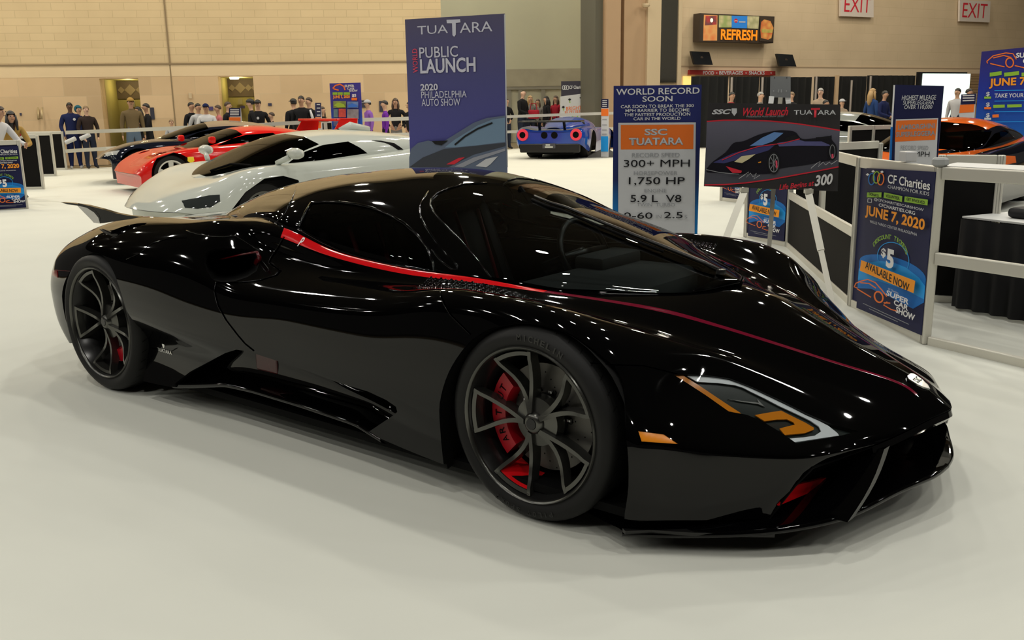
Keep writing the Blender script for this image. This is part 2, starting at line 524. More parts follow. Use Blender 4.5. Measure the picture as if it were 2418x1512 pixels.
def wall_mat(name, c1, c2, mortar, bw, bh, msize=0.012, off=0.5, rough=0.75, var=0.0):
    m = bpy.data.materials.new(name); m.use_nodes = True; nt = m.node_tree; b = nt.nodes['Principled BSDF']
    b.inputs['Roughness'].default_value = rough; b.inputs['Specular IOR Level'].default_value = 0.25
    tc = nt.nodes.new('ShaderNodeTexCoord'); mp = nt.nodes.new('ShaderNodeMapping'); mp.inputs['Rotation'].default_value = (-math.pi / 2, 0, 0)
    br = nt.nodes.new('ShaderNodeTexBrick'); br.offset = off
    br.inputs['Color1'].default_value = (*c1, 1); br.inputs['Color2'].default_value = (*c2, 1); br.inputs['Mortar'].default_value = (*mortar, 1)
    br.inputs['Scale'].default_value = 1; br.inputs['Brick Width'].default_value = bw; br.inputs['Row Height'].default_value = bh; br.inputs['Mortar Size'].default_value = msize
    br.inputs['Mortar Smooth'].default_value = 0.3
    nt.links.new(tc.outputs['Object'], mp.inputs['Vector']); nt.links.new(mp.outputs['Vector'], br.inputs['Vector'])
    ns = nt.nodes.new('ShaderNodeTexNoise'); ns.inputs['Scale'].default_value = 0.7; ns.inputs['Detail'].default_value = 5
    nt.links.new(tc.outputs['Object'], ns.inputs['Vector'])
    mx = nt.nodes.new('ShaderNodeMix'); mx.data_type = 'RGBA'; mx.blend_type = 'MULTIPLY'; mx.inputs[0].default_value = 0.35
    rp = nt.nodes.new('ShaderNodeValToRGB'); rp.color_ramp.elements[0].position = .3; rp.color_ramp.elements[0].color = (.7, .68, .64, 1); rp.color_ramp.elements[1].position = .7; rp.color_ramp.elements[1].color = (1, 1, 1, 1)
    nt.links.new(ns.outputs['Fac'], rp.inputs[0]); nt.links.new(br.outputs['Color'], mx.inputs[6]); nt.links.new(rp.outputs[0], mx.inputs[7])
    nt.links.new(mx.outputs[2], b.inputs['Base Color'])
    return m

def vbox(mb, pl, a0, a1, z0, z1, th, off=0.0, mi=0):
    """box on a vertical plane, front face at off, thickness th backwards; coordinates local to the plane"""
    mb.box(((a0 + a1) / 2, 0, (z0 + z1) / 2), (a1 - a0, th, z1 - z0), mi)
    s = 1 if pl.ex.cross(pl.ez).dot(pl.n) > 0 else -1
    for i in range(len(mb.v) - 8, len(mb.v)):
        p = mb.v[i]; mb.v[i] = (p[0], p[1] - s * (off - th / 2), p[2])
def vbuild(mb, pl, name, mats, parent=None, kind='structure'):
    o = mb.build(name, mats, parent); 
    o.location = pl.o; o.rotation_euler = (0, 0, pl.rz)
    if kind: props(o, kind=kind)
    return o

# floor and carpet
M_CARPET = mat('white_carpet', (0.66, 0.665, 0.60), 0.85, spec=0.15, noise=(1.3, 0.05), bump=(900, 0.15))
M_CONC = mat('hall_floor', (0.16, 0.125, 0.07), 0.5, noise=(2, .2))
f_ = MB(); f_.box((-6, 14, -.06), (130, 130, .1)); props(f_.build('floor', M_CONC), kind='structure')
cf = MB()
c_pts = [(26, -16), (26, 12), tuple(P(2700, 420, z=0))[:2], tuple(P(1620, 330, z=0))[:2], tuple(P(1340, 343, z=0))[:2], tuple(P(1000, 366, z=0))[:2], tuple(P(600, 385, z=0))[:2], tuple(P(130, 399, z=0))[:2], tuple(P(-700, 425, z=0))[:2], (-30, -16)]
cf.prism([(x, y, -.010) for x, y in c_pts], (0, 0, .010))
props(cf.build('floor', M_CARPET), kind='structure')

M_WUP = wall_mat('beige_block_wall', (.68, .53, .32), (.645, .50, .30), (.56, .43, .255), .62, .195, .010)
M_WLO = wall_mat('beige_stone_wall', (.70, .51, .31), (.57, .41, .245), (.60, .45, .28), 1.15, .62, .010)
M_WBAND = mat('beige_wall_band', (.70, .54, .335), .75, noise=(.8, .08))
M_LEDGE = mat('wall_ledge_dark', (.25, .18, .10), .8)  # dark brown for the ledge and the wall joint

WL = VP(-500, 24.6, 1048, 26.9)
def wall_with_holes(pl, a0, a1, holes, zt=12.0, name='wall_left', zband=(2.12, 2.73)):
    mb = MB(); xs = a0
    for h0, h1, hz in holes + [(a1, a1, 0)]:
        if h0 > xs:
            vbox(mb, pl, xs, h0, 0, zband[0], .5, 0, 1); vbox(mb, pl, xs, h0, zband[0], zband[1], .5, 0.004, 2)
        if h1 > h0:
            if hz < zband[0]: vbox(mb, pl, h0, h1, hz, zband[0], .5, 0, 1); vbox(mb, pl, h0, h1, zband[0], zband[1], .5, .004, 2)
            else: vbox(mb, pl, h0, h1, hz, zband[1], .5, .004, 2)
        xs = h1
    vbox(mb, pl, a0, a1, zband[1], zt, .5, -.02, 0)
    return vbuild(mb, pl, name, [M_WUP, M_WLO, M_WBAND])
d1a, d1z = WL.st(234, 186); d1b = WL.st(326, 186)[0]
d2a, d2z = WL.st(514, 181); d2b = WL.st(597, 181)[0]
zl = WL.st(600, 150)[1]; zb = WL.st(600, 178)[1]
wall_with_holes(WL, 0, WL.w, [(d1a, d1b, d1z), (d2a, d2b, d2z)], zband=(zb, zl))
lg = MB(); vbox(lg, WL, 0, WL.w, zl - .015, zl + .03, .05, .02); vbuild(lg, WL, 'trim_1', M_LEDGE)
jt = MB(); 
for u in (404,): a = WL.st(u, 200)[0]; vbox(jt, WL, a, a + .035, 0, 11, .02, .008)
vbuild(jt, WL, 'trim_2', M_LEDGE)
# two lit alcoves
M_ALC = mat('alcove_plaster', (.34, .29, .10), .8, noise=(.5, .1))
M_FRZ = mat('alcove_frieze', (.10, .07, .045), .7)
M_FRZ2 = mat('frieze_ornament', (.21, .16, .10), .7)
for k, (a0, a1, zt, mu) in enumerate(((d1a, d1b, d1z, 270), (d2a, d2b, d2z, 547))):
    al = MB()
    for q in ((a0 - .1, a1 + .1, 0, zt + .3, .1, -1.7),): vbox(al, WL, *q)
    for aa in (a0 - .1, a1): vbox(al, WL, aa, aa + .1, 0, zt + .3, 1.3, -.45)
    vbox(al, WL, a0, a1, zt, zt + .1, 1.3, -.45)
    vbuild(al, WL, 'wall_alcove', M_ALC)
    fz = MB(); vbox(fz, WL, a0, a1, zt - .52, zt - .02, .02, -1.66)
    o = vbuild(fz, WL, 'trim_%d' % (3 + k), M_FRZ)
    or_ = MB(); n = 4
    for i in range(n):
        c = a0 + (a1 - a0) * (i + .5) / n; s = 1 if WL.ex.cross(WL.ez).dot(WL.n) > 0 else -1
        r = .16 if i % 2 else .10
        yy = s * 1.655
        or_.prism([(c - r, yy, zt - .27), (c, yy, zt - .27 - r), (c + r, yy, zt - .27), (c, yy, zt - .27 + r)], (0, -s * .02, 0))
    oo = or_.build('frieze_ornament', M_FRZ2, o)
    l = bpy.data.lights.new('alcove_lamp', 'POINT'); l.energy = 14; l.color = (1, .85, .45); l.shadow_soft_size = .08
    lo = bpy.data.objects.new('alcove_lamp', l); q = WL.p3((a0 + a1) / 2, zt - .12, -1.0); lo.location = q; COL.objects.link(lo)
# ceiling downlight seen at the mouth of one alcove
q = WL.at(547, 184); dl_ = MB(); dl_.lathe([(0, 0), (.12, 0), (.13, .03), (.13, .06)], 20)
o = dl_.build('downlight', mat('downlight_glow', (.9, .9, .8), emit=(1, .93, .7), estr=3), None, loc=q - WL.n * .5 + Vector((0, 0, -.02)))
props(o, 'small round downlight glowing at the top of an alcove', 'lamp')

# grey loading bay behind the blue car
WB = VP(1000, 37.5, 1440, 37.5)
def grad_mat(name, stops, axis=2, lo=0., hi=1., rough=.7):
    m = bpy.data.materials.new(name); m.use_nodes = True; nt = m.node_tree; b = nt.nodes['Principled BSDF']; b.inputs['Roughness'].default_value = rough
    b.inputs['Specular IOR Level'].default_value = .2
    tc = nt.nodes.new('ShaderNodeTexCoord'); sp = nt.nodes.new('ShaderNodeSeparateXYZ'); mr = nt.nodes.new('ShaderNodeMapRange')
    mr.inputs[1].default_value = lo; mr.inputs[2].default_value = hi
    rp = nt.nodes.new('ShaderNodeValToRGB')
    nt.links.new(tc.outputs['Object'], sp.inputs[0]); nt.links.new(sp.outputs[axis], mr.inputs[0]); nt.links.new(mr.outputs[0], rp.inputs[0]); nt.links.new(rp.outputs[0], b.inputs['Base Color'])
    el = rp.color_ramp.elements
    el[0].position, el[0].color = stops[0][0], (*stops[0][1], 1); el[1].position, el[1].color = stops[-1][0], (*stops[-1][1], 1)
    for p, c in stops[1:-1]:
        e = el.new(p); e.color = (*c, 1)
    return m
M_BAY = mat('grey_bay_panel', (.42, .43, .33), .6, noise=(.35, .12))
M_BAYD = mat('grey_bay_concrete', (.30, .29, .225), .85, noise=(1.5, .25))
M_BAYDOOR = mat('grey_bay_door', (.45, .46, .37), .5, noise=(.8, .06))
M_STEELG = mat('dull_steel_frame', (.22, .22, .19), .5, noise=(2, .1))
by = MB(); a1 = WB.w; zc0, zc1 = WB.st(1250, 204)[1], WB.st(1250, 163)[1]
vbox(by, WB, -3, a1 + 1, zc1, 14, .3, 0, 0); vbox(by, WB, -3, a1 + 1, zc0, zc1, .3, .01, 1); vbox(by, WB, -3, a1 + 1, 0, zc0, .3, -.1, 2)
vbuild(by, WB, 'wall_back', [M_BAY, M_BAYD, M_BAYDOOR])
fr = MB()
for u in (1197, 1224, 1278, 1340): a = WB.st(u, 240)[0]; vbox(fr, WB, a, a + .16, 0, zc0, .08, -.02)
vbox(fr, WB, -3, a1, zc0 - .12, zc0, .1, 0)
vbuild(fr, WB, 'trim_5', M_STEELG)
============
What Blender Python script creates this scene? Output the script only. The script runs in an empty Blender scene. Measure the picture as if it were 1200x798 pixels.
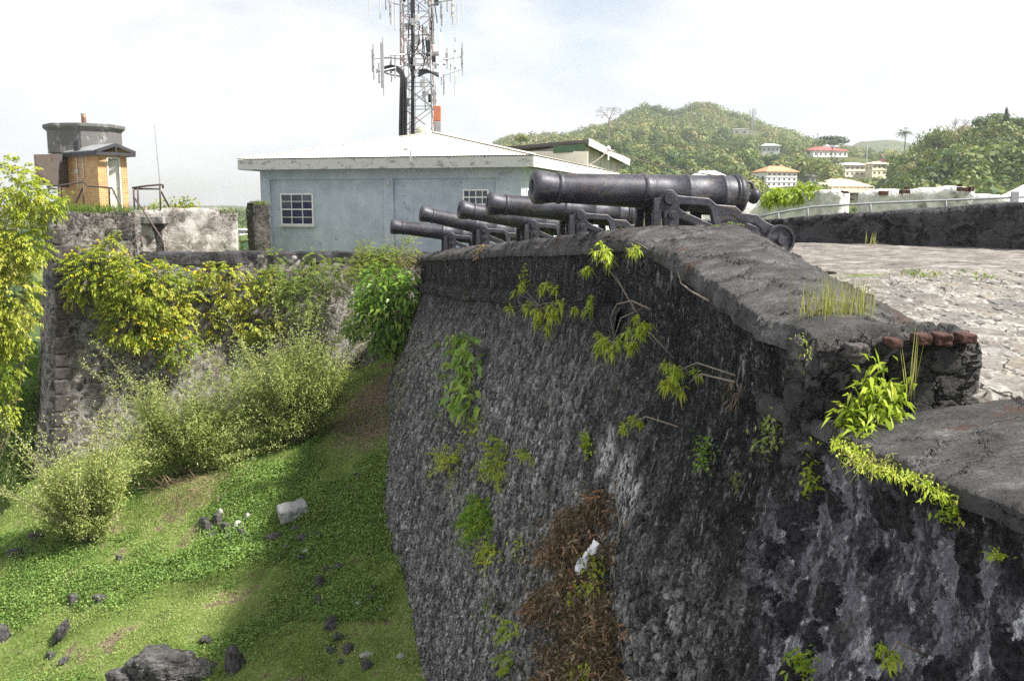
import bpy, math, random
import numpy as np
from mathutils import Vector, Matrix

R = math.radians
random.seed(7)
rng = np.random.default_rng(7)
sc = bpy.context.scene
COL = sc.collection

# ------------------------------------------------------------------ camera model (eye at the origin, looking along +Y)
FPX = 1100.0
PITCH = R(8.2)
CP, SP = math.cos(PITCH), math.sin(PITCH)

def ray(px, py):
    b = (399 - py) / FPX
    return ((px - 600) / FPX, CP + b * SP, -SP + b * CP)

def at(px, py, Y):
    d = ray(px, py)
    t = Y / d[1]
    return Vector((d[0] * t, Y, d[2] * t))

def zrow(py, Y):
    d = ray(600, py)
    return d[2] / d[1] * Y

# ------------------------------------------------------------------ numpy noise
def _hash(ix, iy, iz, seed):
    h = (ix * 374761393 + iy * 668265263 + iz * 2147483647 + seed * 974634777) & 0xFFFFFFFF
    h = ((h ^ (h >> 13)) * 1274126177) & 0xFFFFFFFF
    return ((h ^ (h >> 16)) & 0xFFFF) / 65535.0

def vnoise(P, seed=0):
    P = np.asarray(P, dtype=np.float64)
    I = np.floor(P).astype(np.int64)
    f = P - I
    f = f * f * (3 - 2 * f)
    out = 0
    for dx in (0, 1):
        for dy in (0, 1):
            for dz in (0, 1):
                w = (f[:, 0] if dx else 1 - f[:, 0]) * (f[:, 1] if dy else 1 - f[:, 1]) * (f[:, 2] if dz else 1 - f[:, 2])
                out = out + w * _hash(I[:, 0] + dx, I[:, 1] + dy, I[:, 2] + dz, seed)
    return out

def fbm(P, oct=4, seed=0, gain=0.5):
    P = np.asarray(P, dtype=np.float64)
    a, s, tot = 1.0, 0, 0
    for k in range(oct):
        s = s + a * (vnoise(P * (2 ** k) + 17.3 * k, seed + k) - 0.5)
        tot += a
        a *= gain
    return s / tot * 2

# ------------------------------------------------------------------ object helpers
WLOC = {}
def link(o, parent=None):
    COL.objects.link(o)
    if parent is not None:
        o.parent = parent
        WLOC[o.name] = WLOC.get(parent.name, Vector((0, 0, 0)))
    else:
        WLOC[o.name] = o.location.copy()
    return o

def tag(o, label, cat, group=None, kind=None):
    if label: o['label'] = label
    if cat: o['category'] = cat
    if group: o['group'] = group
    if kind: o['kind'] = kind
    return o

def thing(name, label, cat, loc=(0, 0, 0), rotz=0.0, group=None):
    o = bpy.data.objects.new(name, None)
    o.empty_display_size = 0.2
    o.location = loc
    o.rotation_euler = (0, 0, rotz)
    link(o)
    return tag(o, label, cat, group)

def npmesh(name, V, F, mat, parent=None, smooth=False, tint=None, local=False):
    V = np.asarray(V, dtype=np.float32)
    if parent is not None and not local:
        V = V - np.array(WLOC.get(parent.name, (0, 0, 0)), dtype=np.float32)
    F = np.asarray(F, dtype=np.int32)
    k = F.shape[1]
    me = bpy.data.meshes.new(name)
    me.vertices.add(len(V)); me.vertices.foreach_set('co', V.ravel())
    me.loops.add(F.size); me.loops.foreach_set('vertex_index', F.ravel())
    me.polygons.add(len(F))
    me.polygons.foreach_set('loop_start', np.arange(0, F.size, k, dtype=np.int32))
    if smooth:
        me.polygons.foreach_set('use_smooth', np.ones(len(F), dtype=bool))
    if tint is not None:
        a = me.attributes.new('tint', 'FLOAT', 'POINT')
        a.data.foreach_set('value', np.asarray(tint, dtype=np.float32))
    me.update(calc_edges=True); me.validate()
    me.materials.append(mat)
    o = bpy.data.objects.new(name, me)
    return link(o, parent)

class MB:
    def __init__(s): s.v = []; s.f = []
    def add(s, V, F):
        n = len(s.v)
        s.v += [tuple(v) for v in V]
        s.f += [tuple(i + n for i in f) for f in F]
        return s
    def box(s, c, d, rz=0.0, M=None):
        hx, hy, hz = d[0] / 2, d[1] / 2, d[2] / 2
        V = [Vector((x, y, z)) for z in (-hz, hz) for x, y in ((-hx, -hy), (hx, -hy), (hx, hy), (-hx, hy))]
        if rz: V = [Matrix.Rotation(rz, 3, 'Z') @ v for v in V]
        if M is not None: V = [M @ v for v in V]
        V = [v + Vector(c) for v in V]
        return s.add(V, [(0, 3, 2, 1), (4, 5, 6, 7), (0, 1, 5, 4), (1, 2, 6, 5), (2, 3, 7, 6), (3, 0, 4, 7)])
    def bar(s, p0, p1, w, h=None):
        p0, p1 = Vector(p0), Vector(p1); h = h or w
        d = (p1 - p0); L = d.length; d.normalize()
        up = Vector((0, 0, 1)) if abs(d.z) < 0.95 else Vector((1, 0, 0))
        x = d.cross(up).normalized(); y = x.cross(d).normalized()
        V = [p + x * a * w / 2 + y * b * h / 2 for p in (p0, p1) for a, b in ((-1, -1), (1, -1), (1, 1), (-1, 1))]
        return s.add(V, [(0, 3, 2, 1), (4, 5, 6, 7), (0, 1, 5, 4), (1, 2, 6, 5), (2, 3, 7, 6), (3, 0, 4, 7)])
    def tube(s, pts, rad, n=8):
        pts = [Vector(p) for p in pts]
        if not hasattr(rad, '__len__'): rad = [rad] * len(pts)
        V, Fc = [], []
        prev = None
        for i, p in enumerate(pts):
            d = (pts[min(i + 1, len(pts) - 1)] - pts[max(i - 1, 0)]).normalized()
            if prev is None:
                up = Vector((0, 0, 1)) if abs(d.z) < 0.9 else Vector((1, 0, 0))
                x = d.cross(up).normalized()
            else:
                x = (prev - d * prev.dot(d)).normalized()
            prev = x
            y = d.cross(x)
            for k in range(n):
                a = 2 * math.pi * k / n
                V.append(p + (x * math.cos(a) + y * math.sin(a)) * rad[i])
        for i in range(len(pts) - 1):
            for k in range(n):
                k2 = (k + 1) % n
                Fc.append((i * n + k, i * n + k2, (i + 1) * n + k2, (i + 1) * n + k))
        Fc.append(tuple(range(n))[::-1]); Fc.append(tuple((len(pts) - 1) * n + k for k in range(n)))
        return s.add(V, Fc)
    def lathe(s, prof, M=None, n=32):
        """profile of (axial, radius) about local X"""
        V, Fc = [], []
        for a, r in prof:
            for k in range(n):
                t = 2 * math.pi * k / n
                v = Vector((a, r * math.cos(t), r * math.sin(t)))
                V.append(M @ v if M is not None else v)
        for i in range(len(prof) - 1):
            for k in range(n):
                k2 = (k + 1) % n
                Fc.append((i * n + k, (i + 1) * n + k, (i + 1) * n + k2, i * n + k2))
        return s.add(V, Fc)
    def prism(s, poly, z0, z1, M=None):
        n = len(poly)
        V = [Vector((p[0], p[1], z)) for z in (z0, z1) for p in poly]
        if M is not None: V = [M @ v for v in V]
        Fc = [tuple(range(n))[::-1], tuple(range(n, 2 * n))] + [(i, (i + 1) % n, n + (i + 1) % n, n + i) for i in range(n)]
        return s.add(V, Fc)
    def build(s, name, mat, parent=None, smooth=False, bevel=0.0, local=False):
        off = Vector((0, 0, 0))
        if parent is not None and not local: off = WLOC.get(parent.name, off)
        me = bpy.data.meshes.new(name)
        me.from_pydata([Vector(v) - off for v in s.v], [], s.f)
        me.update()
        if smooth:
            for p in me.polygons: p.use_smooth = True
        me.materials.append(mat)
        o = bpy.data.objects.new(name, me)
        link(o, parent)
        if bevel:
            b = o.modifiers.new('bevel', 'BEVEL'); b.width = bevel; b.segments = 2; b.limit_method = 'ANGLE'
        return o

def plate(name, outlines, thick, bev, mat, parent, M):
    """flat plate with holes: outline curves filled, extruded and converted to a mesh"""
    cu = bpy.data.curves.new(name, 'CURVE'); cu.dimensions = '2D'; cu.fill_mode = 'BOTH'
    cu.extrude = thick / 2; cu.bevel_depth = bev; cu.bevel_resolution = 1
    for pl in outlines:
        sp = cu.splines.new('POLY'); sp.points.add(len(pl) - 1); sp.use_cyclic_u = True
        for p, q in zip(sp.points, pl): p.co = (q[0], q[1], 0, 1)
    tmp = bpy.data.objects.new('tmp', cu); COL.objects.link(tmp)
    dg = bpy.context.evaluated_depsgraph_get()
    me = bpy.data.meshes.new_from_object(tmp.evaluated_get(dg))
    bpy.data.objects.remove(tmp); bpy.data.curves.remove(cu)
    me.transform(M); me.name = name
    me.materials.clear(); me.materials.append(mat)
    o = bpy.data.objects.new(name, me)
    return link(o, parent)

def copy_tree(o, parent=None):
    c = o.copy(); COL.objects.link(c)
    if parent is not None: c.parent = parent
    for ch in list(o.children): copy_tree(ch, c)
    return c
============
:: REQUEST ::
Give the number of lines in the material above that have the word "scene" in them, and nothing more.

:: ANSWER TO THIS EXERCISE ::
2